The problem:
Up to and including the line that contains "o.location = (x, y, .03)", write out each line of the material from its first line, exactly.

Data for this exercise:

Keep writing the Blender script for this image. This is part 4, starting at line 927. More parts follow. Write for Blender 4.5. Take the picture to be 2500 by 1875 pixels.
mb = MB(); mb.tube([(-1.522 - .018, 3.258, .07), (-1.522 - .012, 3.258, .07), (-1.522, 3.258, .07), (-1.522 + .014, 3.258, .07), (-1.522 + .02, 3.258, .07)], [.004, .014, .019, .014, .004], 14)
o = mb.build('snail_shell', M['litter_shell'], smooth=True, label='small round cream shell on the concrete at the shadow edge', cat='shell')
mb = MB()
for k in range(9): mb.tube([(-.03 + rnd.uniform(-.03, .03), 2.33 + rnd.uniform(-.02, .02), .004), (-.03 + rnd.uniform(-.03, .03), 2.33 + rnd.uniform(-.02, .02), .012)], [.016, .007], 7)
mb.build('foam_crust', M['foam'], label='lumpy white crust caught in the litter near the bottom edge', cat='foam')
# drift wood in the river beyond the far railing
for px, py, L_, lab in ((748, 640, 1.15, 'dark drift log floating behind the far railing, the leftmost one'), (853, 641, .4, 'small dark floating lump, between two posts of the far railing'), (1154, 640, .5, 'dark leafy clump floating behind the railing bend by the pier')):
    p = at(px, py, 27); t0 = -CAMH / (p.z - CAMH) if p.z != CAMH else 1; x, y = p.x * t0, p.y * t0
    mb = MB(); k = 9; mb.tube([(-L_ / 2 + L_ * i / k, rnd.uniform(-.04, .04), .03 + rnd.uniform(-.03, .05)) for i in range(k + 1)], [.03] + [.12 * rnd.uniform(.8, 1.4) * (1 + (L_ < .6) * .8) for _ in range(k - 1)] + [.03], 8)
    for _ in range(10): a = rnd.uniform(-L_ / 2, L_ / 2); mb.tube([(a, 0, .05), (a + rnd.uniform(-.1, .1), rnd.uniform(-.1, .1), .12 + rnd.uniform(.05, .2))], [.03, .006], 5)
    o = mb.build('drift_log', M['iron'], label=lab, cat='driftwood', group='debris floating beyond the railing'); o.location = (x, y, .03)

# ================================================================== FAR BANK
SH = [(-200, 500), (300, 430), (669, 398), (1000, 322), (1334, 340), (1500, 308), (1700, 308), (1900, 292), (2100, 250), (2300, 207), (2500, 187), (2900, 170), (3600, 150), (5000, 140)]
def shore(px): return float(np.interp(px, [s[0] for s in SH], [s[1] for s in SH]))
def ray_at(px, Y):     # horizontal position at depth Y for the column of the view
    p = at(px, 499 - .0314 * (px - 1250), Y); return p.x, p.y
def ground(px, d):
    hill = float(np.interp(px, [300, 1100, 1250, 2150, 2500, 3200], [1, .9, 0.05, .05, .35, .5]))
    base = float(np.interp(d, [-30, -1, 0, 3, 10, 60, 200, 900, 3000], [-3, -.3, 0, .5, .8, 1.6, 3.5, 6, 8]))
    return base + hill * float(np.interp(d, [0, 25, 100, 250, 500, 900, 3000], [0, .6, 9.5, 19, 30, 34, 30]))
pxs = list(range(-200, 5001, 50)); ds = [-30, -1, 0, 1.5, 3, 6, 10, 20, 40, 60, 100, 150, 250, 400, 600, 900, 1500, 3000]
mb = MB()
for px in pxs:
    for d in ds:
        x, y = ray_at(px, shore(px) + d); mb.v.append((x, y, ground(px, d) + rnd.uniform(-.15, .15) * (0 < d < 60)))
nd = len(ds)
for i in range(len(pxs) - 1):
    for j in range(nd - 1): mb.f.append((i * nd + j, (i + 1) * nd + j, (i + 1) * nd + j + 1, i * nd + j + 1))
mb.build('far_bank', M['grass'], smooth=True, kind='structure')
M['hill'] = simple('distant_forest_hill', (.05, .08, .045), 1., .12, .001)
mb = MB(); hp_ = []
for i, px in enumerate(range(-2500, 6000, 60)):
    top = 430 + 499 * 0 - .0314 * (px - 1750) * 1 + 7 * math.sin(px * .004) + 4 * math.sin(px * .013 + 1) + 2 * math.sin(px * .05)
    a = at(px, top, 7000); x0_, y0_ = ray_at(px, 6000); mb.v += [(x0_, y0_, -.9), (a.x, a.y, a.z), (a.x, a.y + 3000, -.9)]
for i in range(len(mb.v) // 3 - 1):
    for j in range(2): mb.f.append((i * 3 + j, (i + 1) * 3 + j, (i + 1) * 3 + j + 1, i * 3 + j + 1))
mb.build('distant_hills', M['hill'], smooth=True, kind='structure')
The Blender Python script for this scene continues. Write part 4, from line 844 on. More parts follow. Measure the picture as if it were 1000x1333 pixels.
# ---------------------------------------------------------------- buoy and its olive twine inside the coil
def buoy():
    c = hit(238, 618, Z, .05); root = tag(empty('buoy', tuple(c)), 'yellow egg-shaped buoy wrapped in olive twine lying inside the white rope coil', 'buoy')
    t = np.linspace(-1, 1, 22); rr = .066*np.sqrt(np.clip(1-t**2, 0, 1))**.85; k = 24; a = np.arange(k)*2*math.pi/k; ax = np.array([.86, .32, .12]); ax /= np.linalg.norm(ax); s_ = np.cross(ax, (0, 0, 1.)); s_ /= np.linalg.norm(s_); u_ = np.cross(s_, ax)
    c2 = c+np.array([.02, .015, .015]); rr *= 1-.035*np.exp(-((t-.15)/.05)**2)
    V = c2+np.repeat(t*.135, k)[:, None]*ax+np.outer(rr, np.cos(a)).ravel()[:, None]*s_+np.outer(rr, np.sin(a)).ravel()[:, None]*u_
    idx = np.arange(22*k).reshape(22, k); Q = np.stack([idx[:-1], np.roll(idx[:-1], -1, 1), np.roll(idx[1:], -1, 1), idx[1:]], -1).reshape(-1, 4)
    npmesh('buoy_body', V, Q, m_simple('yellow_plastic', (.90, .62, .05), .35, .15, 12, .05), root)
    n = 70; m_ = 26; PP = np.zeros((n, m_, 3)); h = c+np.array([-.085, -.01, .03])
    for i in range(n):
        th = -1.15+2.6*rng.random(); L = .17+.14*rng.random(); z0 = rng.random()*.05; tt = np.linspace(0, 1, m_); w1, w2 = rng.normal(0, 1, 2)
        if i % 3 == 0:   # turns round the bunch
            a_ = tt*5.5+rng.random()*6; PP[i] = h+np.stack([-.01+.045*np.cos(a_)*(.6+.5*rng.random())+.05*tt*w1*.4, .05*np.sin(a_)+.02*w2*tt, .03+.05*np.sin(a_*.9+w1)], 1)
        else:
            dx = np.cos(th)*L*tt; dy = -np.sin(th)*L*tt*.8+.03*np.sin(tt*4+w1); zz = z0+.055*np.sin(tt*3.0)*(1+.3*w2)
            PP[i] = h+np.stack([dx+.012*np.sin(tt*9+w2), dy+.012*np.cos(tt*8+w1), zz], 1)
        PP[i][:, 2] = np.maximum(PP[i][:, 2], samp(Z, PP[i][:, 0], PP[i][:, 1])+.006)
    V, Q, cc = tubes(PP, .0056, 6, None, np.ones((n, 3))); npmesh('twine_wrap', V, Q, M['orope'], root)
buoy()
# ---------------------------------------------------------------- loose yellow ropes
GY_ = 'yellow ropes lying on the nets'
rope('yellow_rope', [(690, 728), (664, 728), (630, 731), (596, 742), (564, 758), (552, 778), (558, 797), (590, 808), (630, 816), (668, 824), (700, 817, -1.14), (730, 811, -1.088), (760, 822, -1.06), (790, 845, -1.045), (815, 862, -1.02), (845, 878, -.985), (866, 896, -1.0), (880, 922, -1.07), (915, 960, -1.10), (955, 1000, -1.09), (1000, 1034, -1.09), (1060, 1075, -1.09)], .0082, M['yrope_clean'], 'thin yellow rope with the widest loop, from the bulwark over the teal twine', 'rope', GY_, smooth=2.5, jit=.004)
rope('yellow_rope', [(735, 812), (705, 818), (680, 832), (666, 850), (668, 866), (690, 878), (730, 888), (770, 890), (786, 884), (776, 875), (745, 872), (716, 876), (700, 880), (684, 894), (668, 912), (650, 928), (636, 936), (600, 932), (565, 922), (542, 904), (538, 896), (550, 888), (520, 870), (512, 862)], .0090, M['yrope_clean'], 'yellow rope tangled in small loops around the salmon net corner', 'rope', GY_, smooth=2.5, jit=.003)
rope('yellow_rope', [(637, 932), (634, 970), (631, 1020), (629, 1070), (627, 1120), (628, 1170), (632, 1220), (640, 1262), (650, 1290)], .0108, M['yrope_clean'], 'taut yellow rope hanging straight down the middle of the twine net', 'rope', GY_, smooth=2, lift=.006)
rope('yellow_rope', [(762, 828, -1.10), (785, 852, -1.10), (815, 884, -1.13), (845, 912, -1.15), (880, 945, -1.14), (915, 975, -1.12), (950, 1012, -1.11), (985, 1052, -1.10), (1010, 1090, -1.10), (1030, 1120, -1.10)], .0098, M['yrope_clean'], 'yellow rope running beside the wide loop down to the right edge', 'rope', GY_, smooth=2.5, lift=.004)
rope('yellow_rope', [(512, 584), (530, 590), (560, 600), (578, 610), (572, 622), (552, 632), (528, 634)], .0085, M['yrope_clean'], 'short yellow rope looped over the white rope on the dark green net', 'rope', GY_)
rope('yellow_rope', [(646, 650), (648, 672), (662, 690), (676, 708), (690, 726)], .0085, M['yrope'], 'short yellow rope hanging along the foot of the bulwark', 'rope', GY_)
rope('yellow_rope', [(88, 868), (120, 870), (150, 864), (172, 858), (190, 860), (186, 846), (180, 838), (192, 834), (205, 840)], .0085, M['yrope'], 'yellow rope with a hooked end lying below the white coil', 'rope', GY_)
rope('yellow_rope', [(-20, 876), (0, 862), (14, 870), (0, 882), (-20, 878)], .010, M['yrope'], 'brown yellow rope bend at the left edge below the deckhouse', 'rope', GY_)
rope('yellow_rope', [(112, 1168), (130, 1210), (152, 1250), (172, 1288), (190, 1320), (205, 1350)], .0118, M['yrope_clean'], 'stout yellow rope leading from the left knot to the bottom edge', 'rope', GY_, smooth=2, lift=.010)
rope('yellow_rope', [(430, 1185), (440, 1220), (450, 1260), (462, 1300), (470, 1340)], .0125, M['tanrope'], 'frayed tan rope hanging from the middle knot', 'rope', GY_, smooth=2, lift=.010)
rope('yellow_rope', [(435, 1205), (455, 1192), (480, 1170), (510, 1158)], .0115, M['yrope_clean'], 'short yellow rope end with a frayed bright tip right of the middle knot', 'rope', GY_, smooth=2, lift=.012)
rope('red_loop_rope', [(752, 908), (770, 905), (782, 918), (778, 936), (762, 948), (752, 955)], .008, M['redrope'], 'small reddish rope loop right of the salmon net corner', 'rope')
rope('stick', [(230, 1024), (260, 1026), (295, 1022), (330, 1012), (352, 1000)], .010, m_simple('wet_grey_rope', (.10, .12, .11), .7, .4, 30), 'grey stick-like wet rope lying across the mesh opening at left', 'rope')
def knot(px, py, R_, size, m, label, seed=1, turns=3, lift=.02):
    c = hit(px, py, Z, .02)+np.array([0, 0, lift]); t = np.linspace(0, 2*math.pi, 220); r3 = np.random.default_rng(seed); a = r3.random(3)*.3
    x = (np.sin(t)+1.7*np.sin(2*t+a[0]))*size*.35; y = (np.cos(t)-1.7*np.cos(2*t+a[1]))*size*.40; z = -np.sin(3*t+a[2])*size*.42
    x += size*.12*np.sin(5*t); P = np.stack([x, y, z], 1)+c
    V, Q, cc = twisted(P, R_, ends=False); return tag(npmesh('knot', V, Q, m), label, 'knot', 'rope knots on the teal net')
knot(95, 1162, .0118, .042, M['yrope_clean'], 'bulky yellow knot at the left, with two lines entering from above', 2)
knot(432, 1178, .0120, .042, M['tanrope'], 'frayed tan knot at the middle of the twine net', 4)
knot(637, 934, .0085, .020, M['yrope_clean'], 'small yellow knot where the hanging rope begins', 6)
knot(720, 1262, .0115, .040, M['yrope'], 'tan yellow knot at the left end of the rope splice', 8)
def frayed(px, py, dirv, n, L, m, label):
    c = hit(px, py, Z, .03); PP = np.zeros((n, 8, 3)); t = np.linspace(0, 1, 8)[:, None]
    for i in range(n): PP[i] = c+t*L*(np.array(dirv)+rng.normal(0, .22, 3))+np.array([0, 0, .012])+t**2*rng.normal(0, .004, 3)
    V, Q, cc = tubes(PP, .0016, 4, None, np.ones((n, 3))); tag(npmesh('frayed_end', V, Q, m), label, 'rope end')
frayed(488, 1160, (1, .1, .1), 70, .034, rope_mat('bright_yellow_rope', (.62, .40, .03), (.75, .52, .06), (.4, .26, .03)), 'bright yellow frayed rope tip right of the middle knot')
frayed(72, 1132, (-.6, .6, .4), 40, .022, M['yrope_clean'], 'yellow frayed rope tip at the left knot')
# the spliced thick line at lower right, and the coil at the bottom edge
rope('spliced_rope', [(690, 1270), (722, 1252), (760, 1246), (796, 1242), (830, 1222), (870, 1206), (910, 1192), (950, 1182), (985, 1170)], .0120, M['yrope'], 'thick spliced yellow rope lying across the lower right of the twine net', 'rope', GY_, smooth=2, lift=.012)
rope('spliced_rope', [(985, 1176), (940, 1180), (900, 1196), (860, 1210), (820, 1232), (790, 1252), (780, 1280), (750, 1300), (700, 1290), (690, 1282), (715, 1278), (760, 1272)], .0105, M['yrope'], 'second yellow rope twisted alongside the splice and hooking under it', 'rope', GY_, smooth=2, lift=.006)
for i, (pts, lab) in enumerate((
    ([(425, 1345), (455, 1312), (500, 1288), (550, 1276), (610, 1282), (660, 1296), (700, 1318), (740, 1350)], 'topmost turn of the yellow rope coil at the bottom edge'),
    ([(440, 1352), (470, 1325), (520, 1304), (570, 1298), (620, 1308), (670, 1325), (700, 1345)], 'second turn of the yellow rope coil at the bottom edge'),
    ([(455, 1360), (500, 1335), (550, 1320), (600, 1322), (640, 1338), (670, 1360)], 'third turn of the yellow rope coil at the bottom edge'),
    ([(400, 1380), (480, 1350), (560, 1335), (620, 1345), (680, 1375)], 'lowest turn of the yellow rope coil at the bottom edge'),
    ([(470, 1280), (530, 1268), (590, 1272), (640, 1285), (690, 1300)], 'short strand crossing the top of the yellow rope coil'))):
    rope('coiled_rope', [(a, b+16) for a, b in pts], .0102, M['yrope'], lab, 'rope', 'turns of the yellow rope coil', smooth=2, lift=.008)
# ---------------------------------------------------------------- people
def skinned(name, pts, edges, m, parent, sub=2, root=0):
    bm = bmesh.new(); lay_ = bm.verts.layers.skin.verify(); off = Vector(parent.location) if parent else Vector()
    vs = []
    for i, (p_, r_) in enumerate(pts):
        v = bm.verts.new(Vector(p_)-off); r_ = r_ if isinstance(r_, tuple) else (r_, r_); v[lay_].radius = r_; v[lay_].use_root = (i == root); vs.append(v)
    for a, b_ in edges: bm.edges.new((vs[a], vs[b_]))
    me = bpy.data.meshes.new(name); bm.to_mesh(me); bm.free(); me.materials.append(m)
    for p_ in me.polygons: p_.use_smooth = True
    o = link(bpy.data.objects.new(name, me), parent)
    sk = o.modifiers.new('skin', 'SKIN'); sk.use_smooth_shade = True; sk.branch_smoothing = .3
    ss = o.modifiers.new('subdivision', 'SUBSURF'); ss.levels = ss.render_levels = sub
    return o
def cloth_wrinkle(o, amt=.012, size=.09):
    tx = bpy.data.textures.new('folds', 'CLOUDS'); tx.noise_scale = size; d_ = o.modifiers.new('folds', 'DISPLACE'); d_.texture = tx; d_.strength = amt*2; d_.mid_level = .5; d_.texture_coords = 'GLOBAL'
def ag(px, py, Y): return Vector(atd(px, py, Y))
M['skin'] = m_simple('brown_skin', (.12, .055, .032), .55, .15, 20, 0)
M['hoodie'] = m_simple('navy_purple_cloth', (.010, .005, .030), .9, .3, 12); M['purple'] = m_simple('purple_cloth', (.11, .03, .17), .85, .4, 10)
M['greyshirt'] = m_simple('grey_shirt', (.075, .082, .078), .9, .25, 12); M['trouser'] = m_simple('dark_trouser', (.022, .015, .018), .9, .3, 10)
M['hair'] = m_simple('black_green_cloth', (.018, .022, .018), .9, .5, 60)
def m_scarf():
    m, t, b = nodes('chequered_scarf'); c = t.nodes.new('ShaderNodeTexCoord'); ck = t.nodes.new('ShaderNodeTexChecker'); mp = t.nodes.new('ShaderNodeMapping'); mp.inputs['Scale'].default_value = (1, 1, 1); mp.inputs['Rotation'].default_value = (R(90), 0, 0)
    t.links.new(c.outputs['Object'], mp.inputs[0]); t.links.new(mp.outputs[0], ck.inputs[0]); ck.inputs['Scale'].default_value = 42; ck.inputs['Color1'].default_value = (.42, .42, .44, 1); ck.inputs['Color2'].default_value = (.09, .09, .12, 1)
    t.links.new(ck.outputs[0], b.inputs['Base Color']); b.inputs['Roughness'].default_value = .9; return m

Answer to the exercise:
Keep writing the Blender script for this image. This is part 4, starting at line 927. More parts follow. Write for Blender 4.5. Take the picture to be 2500 by 1875 pixels.
mb = MB(); mb.tube([(-1.522 - .018, 3.258, .07), (-1.522 - .012, 3.258, .07), (-1.522, 3.258, .07), (-1.522 + .014, 3.258, .07), (-1.522 + .02, 3.258, .07)], [.004, .014, .019, .014, .004], 14)
o = mb.build('snail_shell', M['litter_shell'], smooth=True, label='small round cream shell on the concrete at the shadow edge', cat='shell')
mb = MB()
for k in range(9): mb.tube([(-.03 + rnd.uniform(-.03, .03), 2.33 + rnd.uniform(-.02, .02), .004), (-.03 + rnd.uniform(-.03, .03), 2.33 + rnd.uniform(-.02, .02), .012)], [.016, .007], 7)
mb.build('foam_crust', M['foam'], label='lumpy white crust caught in the litter near the bottom edge', cat='foam')
# drift wood in the river beyond the far railing
for px, py, L_, lab in ((748, 640, 1.15, 'dark drift log floating behind the far railing, the leftmost one'), (853, 641, .4, 'small dark floating lump, between two posts of the far railing'), (1154, 640, .5, 'dark leafy clump floating behind the railing bend by the pier')):
    p = at(px, py, 27); t0 = -CAMH / (p.z - CAMH) if p.z != CAMH else 1; x, y = p.x * t0, p.y * t0
    mb = MB(); k = 9; mb.tube([(-L_ / 2 + L_ * i / k, rnd.uniform(-.04, .04), .03 + rnd.uniform(-.03, .05)) for i in range(k + 1)], [.03] + [.12 * rnd.uniform(.8, 1.4) * (1 + (L_ < .6) * .8) for _ in range(k - 1)] + [.03], 8)
    for _ in range(10): a = rnd.uniform(-L_ / 2, L_ / 2); mb.tube([(a, 0, .05), (a + rnd.uniform(-.1, .1), rnd.uniform(-.1, .1), .12 + rnd.uniform(.05, .2))], [.03, .006], 5)
    o = mb.build('drift_log', M['iron'], label=lab, cat='driftwood', group='debris floating beyond the railing'); o.location = (x, y, .03)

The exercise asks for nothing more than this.